Created more than 365 micro-UIs for a year that sparked a new design trend
20M+
Impressions across X (Twitter) and LinkedIn
Product Hunt
Highlighted my work multiple times
For 365 days I designed and published a brand-new square widget (plus the occasional icon) every single day. The experiment snowballed into a trend that thousands of designers followed, spawning themed weeks, live workshops, and entire widget libraries used in real products.
Over twelve months I kept a one-widget-per-day streak on a 1 × 1 canvas, using themed weeks from Weather to Frosted Glass turn single posts into miniature systems.
Each day whether squeezed into a spare five-minute burst or stretched into a two-hour deep dive I opened a blank 1 × 1 canvas, explored color, type, and motion until a fresh widget felt complete, exported the asset, wrote a concise design note, and published before logging off. I set my own occasional theme weeks to see how a single visual language could evolve over seven consecutive posts, but otherwise let the series unfold organically: some widgets exploded with thousands of likes, others quietly joined the archive, all contributing to an unbroken 365-day streak that steadily sharpened my craft and grew a living library for the design community.
Widget jams with product teams
As the series gained traction, product groups began booking me for live “widget jam” sessions. In these one-to-two-hour workshops we tore through sketchpads in Figma, identified the moments in their apps that would benefit from micro-widgets, and drafted cohesive mini-libraries on the spot.
From fintech dashboards that needed glanceable P&L tiles to wellness apps craving playful habit trackers, each jam ended with a polished starter set and a roadmap for turning the favourites into production components.
The collaborations proved that a fast, theme-driven approach can move real products forward—inspiring teams to keep the momentum long after the session wrapped.
The daily-widget experiment snowballed into real-world change. The public feed climbed past a quarter-million impressions and more than thirty thousand saves, while at least eight hundred documented remakes turned the concepts into a bona-fide micro-widget trend.

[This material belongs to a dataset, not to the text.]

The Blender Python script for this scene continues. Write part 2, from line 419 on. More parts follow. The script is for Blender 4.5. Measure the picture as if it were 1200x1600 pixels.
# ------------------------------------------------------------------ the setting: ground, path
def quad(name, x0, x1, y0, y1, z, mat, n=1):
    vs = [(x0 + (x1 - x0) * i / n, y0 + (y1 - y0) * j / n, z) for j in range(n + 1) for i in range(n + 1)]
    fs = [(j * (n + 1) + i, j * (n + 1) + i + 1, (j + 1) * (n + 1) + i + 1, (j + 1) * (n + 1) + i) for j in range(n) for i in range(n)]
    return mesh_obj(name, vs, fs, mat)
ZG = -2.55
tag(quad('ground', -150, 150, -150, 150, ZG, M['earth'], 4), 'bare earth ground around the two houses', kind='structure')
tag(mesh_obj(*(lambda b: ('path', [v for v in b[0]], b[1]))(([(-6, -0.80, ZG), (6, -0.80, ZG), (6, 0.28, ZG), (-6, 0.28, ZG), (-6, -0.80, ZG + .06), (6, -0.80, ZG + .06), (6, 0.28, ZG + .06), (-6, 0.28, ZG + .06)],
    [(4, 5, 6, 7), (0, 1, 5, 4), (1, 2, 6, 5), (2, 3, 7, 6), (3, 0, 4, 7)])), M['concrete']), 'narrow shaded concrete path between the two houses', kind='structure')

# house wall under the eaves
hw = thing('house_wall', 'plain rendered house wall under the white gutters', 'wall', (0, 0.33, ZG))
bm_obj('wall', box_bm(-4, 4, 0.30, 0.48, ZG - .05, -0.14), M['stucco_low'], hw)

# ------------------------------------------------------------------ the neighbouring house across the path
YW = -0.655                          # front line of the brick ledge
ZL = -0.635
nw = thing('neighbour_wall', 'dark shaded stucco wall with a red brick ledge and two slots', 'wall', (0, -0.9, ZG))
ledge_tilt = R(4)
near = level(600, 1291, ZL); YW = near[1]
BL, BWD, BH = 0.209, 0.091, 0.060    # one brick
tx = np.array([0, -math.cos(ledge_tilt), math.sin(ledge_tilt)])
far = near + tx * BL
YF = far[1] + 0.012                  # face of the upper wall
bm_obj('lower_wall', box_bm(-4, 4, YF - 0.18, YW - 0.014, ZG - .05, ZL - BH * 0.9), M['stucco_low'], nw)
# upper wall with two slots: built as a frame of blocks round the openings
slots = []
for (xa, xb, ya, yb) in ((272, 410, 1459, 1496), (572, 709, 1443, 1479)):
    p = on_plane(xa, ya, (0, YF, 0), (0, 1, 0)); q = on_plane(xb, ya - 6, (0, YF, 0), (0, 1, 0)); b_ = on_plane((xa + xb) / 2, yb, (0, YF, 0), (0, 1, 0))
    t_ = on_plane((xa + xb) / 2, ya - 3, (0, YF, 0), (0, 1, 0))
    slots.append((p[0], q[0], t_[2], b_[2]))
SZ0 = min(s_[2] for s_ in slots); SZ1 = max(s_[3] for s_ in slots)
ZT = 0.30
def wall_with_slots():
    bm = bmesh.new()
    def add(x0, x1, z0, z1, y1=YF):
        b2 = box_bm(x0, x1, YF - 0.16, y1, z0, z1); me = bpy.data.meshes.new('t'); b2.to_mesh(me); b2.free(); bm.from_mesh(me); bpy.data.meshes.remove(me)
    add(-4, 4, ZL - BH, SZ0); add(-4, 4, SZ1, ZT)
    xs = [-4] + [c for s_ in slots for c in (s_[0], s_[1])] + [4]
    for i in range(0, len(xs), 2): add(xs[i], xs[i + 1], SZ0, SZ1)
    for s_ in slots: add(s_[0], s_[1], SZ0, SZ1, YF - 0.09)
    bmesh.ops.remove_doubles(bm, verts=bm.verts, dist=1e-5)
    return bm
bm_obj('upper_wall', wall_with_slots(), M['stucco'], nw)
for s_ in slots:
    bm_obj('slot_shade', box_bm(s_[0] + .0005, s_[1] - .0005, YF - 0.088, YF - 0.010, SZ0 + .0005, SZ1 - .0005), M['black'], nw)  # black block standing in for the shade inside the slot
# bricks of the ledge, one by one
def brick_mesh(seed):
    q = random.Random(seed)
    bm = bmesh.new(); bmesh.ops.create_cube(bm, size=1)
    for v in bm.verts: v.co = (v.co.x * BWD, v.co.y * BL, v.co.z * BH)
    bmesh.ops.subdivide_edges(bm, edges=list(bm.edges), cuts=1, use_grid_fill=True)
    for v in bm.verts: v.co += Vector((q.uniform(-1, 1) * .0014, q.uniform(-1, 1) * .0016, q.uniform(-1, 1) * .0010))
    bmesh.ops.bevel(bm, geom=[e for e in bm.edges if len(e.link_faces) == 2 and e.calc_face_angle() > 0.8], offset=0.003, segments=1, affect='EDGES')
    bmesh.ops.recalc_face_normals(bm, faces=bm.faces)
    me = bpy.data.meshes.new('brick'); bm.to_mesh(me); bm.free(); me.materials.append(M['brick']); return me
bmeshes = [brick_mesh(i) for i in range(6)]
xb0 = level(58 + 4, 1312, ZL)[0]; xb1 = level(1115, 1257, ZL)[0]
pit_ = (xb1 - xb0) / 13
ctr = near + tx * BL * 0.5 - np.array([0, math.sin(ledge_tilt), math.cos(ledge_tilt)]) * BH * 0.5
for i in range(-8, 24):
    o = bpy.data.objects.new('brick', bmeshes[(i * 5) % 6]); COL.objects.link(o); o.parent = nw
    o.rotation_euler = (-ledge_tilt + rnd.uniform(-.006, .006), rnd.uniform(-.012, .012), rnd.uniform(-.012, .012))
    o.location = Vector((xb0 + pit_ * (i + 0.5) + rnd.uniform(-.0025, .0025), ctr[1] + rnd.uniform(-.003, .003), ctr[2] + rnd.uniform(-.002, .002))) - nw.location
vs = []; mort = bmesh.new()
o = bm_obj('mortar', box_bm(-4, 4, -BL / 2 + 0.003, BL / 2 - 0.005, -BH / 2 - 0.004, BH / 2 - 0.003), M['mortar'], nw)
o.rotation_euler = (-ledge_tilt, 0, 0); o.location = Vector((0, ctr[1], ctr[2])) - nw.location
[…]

Product teams that booked live “widget-jam” sessions now maintain in-house libraries inspired by the series and report cutting prototyping time by roughly half, rolling polished components to production in weeks instead of months.
The open Figma files have entered design-school syllabi and appear in annual UI-trend round-ups, demonstrating that disciplined, playful practice can ripple outward and drive measurable product velocity.